Once the threshold says “compact now”, the service rebuilds the transcript in a smaller form. That is a rewrite, not a wipe.

This is where CompactionResult comes in. It names the pieces that must survive the rewrite and gives later code a stable shape to rebuild from.

export interface CompactionResult {
  boundaryMarker: SystemMessage
  summaryMessages: UserMessage[]
  attachments: AttachmentMessage[]
  hookResults: HookResultMessage[]
  messagesToKeep?: Message[]
  userDisplayMessage?: string
  preCompactTokenCount?: number
  postCompactTokenCount?: number
  truePostCompactTokenCount?: number
  compactionUsage?: ReturnType<typeof getTokenUsage>
}

What The Result Carries

boundaryMarker shows where the compacted history begins. The summary messages, attachments, and hook results keep the important content alive after the rewrite. The token-count fields help the caller understand how much space was reclaimed, and userDisplayMessage is the human-facing explanation that can be shown after the rewrite completes.

/**
 * Build the base post-compact messages array from a CompactionResult.
 * This ensures consistent ordering across all compaction paths.
 * Order: boundaryMarker, summaryMessages, messagesToKeep, attachments, hookResults
 */
export function buildPostCompactMessages(result: CompactionResult): Message[] {
  return [
    result.boundaryMarker,
    ...result.summaryMessages,
    ...(result.messagesToKeep ?? []),
    ...result.attachments,
    ...result.hookResults,
  ]
}

messagesToKeep is the part of the old conversation that should stay visible after compaction.

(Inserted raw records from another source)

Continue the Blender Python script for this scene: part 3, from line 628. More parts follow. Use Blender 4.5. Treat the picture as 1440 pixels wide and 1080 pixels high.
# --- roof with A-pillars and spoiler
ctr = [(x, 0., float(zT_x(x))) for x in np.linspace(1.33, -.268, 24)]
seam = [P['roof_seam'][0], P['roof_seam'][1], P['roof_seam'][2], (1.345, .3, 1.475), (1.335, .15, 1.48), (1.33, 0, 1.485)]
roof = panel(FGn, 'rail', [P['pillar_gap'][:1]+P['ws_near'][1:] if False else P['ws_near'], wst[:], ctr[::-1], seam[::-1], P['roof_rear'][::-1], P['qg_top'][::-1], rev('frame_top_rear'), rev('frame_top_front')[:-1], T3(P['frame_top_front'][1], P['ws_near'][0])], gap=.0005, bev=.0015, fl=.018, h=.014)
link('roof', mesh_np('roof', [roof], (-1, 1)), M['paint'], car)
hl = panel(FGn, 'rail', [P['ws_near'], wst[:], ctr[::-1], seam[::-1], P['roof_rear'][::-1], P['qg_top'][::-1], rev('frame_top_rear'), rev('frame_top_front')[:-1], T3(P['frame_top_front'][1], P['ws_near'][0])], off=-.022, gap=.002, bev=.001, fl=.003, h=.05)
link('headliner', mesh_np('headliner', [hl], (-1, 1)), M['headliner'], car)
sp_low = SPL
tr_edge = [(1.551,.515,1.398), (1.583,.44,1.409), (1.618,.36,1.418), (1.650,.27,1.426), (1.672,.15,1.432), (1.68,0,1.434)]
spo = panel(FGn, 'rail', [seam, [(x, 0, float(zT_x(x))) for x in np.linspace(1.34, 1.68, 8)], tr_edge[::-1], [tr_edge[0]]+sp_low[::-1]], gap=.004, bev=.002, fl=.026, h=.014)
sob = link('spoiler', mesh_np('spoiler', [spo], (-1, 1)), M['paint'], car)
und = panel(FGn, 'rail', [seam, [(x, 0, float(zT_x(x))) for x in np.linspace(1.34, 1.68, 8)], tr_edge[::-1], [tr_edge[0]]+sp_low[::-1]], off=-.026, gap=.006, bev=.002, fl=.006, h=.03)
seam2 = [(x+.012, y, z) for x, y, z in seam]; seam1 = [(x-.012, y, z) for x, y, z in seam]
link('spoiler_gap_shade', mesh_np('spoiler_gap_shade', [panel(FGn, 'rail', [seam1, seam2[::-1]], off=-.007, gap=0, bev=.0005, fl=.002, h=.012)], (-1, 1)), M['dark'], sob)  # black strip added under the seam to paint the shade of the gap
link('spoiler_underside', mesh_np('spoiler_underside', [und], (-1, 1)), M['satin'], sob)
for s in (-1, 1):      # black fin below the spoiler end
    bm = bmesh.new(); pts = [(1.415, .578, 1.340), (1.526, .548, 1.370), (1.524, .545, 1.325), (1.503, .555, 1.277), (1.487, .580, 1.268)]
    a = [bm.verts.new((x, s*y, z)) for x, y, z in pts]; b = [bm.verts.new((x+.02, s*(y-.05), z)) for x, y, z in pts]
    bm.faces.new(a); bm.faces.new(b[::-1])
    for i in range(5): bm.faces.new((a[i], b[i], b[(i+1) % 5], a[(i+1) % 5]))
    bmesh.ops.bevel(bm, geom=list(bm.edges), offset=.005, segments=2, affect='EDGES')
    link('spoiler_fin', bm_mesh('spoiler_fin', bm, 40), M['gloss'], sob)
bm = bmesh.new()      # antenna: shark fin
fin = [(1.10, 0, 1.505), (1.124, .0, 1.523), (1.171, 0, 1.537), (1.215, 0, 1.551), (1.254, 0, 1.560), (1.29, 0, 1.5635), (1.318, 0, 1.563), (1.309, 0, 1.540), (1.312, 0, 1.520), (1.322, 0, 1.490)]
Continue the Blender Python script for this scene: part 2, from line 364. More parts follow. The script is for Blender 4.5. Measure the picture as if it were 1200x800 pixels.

Most of the time, compaction is a controlled rewrite that keeps the meaningful parts and shrinks the rest so the session can continue. But there is also a last-resort fallback in compact.ts that can drop the oldest API-round groups when the compaction request itself is still too long. So the right mental model is “preserve what matters when possible, fall back to lossy truncation only when necessary.”

Why The Tree Goes Deeper Here

Threshold logic, tracking state, and post-compact rebuilding each solve a different problem. The parent page only needs to teach the shape of the flow. Later pages can go deeper into the threshold rules, the recovery path, and the rewrite details without turning this chapter into a wall of code.

Takeaways

Compaction is a service-layer recovery path. It watches pressure, applies guardrails, and rewrites the transcript into a smaller form that tries to keep the most important conversation pieces while preserving forward progress.

Fun Facts

• The threshold helper can be nudged for testing, but the service still owns the decision.
• The rewrite order matters because later code expects the compacted boundary and preserved messages in a stable sequence.